Leading Article: A disturbing admission in the High Court
IT IS not every day that a British court identifies a grievous injustice but admits readily that there is nothing it can do about it. Yet that is what happened in the High Court in London yesterday.
The matter at hand was the Lord Chancellor's decision in March to save money by excluding 127,000 people from legal aid. His decision was widely attacked at the time; critics, among them this newspaper, warned that the cuts would compromise the principle that everyone, rich and poor, should have access to the legal system. Yet Lord Mackay pressed on regardless.
Since then, the Law Society, which represents 56,000 solicitors, has taken him to court, arguing that the cuts are incompatible with the declared purpose of the 1988 Legal Aid Act and should therefore be set aside. Legal challenges to the state's authority are rare enough. Yet the lawyers were not acting solely out of self-interest; few of those 127,000 people would have been able to finance a court challenge on their own.

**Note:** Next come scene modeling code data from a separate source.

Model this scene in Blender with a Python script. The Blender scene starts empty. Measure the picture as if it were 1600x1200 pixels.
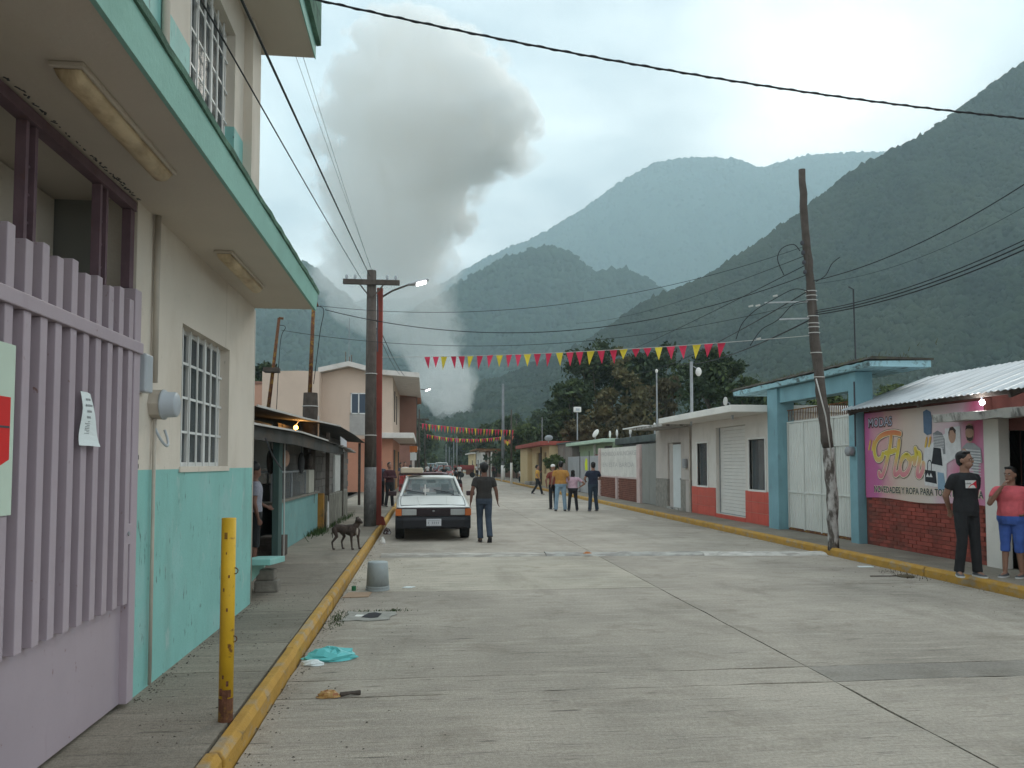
import bpy, bmesh, math, random
import numpy as np
from mathutils import Vector, Matrix

scene = bpy.context.scene
COL = scene.collection
R = math.radians

# ------------------------------------------------------------------ camera
EYE = 1.68
FPX, PITCH = 1230.0, R(2.8)
YAW = math.atan(136 / FPX * math.cos(PITCH))
CY = 725 - FPX * math.tan(PITCH)
cam_data = bpy.data.cameras.new('camera')
cam = bpy.data.objects.new('camera', cam_data)
COL.objects.link(cam)
cam.location = (0, 0, EYE)
cam.rotation_euler = (R(90) + PITCH, 0, -YAW)
cam_data.sensor_width = 36
cam_data.lens = 36 * FPX / 1600
cam_data.shift_y = (CY - 600) / 1600
cam_data.clip_start = 0.05
cam_data.clip_end = 20000
scene.camera = cam

# ------------------------------------------------------------------ sky and sun (overcast late afternoon)
SUN_EL, SUN_AZ = R(22), R(28)
SUN_DIR = Vector((math.sin(SUN_AZ) * math.cos(SUN_EL), math.cos(SUN_AZ) * math.cos(SUN_EL), math.sin(SUN_EL)))
world = bpy.data.worlds.new('World')
scene.world = world
world.use_nodes = True
wt = world.node_tree
wt.nodes.clear()
def wn(t, **k):
    n = wt.nodes.new(t)
    for a, b in k.items(): setattr(n, a, b)
    return n
w_out = wn('ShaderNodeOutputWorld'); w_bg = wn('ShaderNodeBackground')
w_bg.inputs['Strength'].default_value = 0.1
sky = wn('ShaderNodeTexSky'); sky.sky_type = 'NISHITA'; sky.sun_disc = False
sky.sun_elevation = SUN_EL; sky.sun_rotation = SUN_AZ
tc = wn('ShaderNodeTexCoord')
sep = wn('ShaderNodeSeparateXYZ'); wt.links.new(tc.outputs['Generated'], sep.inputs[0])
zc = wn('ShaderNodeMath', operation='MAXIMUM'); wt.links.new(sep.outputs[2], zc.inputs[0]); zc.inputs[1].default_value = 0.0
za = wn('ShaderNodeMath', operation='ADD'); wt.links.new(zc.outputs[0], za.inputs[0]); za.inputs[1].default_value = 0.22
dx = wn('ShaderNodeMath', operation='DIVIDE'); wt.links.new(sep.outputs[0], dx.inputs[0]); wt.links.new(za.outputs[0], dx.inputs[1])
dy = wn('ShaderNodeMath', operation='DIVIDE'); wt.links.new(sep.outputs[1], dy.inputs[0]); wt.links.new(za.outputs[0], dy.inputs[1])
cmb = wn('ShaderNodeCombineXYZ'); wt.links.new(dx.outputs[0], cmb.inputs[0]); wt.links.new(dy.outputs[0], cmb.inputs[1])
cn = wn('ShaderNodeTexNoise'); wt.links.new(cmb.outputs[0], cn.inputs['Vector'])
cn.inputs['Scale'].default_value = 1.9; cn.inputs['Detail'].default_value = 5; cn.inputs['Roughness'].default_value = 0.5
cn.inputs['Distortion'].default_value = 0.3
cr = wn('ShaderNodeValToRGB'); wt.links.new(cn.outputs['Fac'], cr.inputs[0])
cr.color_ramp.elements[0].position = 0.40; cr.color_ramp.elements[0].color = (0.46, 0.525, 0.57, 1)
cr.color_ramp.elements[1].position = 0.60; cr.color_ramp.elements[1].color = (0.86, 0.93, 0.94, 1)
cs = wn('ShaderNodeMix', data_type='RGBA', blend_type='MULTIPLY'); cs.inputs[0].default_value = 1
wt.links.new(cr.outputs[0], cs.inputs[6]); cs.inputs[7].default_value = (9.6, 9.6, 9.6, 1)
# thin cloud near the hidden sun passes more light
dt = wn('ShaderNodeVectorMath', operation='DOT_PRODUCT'); wt.links.new(tc.outputs['Generated'], dt.inputs[0]); dt.inputs[1].default_value = SUN_DIR
dm = wn('ShaderNodeMath', operation='MAXIMUM'); wt.links.new(dt.outputs['Value'], dm.inputs[0]); dm.inputs[1].default_value = 0
dp = wn('ShaderNodeMath', operation='POWER'); wt.links.new(dm.outputs[0], dp.inputs[0]); dp.inputs[1].default_value = 90
gl = wn('ShaderNodeMix', data_type='RGBA', blend_type='ADD'); gl.clamp_result = False
wt.links.new(dp.outputs[0], gl.inputs[0]); wt.links.new(cs.outputs[2], gl.inputs[6]); gl.inputs[7].default_value = (4.2, 4.0, 3.6, 1)
mx = wn('ShaderNodeMix', data_type='RGBA'); mx.inputs[0].default_value = 0.93
wt.links.new(sky.outputs[0], mx.inputs[6]); wt.links.new(gl.outputs[2], mx.inputs[7])
wt.links.new(mx.outputs[2], w_bg.inputs['Color']); wt.links.new(w_bg.outputs[0], w_out.inputs[0])

sun_data = bpy.data.lights.new('sun', 'SUN')
sun_data.energy = 1.3; sun_data.angle = R(24); sun_data.color = (1.0, 0.90, 0.76)
sun = bpy.data.objects.new('sun', sun_data); COL.objects.link(sun)
sun.rotation_euler = (-SUN_DIR).to_track_quat('-Z', 'Y').to_euler()

vs = scene.view_settings
vs.view_transform = 'Standard'; vs.look = 'None'; vs.exposure = 0.86; vs.gamma = 1; vs.use_curve_mapping = False
scene.cycles.use_denoising = True
scene.cycles.max_bounces = 32
scene.cycles.diffuse_bounces = 3
scene.cycles.volume_bounces = 28
scene.cycles.volume_max_steps = 1024
scene.cycles.transparent_max_bounces = 16

# ------------------------------------------------------------------ helpers
def pt(px, py, X=None, Y=None, Z=None):
    """Point of the street seen along a sight line, on a known wall line (X), distance (Y) or height (Z)."""
    f = Vector((math.sin(YAW) * math.cos(PITCH), math.cos(YAW) * math.cos(PITCH), math.sin(PITCH)))
    r = Vector((math.cos(YAW), -math.sin(YAW), 0)); u = r.cross(f)
    d = f + r * ((px - 800) / FPX) + u * ((CY - py) / FPX)
    t = X / d.x if X is not None else Y / d.y if Y is not None else (Z - EYE) / d.z
    return Vector((d.x * t, d.y * t, EYE + d.z * t))

def tag(o, label=None, cat=None, group=None, kind=None):
    if label: o['label'] = label
    if cat: o['category'] = cat
    if group: o['group'] = group
    if kind: o['kind'] = kind
    return o

def thing(name, label, cat, loc=(0, 0, 0), rz=0, group=None):
    o = bpy.data.objects.new(name, None); COL.objects.link(o)
    o.location = loc; o.rotation_euler = (0, 0, rz); o.empty_display_size = 0.2
    return tag(o, label, cat, group)

def structure(name, label=None):
    o = bpy.data.objects.new(name, None); COL.objects.link(o)
    o['kind'] = 'structure'
    if label: o['label'] = label
    return o

def wloc(o):
    """World location of an unrotated chain of parents."""
    v = Vector((0, 0, 0))
    while o is not None:
        v += Vector(o.location); o = o.parent
    return v

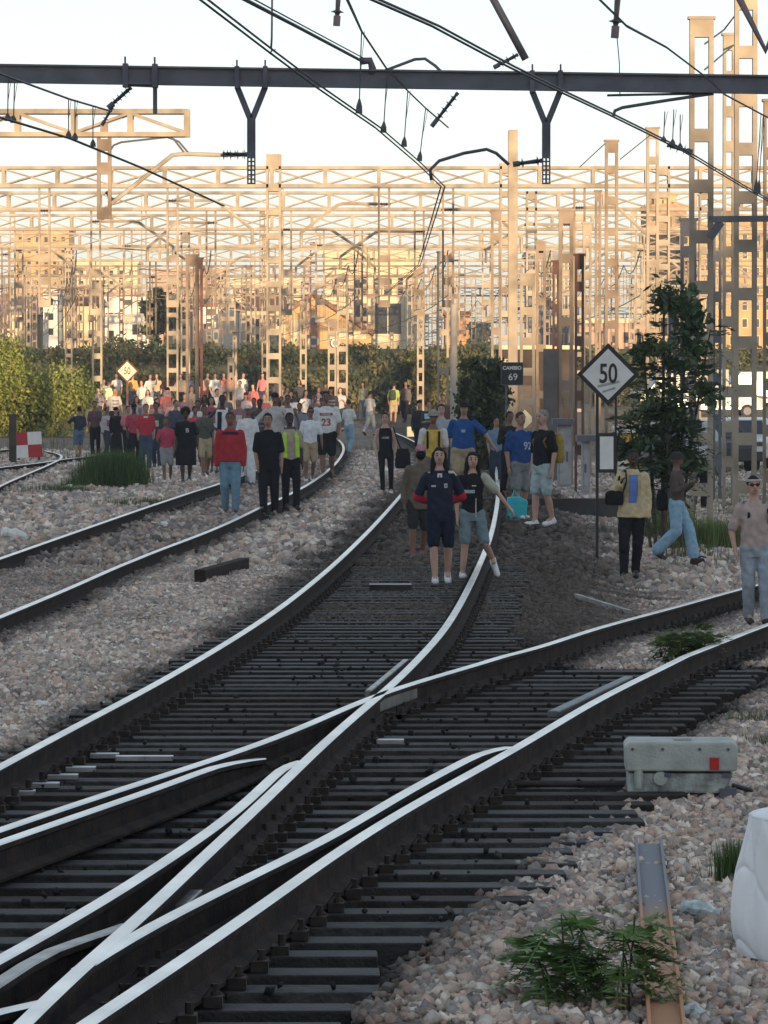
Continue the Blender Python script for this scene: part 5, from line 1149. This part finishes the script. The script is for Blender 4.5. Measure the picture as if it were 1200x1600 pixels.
    def patch(name, x0, x1, z0, z1, m, off=.004, nseg=8):
        v = []; f_ = []
        for j in range(5):
            for i in range(nseg+1): v.append((x0+(x1-x0)*i/nseg, 0, (z0+(z1-z0)*j/4)-1.2))
        for j in range(4):
            for i in range(nseg): a_ = j*(nseg+1)+i; f_.append((a_, a_+1, a_+nseg+2, a_+nseg+1))
        mb = MB(); mb.v = v; mb.f = f_; mb.mi = [0]*len(f_); c = mb.build(name, m, shirt); on_chest(c, 1.2, off); md = c.modifiers.new('thick', 'SOLIDIFY'); md.thickness = .004; return c
    def words(s_, size, xc, zc_, col, off=.006):
        c = text_mesh(s_, size, cloth(col), shirt, 'print', .001, size*.02); c.location = (xc, 0, 0); on_chest(c, zc_, off)
    if extra: extra(o, dict(patch=patch, words=words, child=child, A=A, J=J, shirt=shirt, hc=hc, L=L_, S=S))
    return o
def bag(o, kind, col, label, pos, size, rz=0, cat='bag'):
    """a bag carried by a person: its own thing, placed in the world beside or on the back of its bearer"""
    R = Matrix.Rotation(o.rotation_euler.z, 3, 'Z'); p = Vector(o.location)+R @ (Vector(pos)*o.scale[0]); s = Solid(); a, b_, c = size
    s.loft([(0, 0, -c/2, a*.42, b_*.42), (0, 0, -c*.35, a*.5, b_*.5), (0, 0, c*.25, a*.48, b_*.45), (0, 0, c*.5, a*.34, b_*.3)], pw=.6)
    me = s.mesh(kind, cloth(col), .02, 2, .002, 1); r = bpy.data.objects.new(kind, me); COL.objects.link(r); r.location = p; r.rotation_euler = (0, 0, o.rotation_euler.z+rz); r.scale = o.scale; tag(r, label, cat)
    mb = MB()
    if kind == 'backpack':
        for s_ in (-1, 1): mb.tube([(s_*a*.3, -b_*.4, c*.42), (s_*a*.34, -b_*.4-.16, c*.5), (s_*a*.38, -b_*.4-.27, c*.22), (s_*a*.42, -b_*.4-.14, -c*.3), (s_*a*.36, -b_*.35, -c*.35)], .017, 6)
        mb.build('strap', cloth((col[0]*.5, col[1]*.5, col[2]*.5)), r)
    else:
        sg_ = 1 if pos[0] > 0 else -1; sx1 = (sg_*.13)-pos[0]; zz1 = 1.44-pos[2]; yy1 = -.02-pos[1]
        mb.tube([(-sg_*a*.1, 0, c*.45), (sx1*.6, yy1*.7-.06, zz1*.6), (sx1, yy1, zz1)], .014, 6); mb.build('strap', cloth(K_), r)
    return r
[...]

Yesterday, the High Court found in favour of the Government. It told the solicitors that the cuts were 'not irrational', and reminded them that lots of people are still eligible for legal aid. But the two judges who heard the case damned the Lord Chancellor with faint praise. They said the cuts were 'clearly regrettable'; and they pointed out that there is now 'a very substantial fraction of the population for whom access to the civil courts . . . will be beyond their reach in practical terms'.
The Law Society may well appeal, so the case is not yet closed. But it is worth pausing to reflect to what a pass things have come when a judge of the High Court is forced to admit that if they want to go to law, more than 100,000 people will have to argue their cases themselves.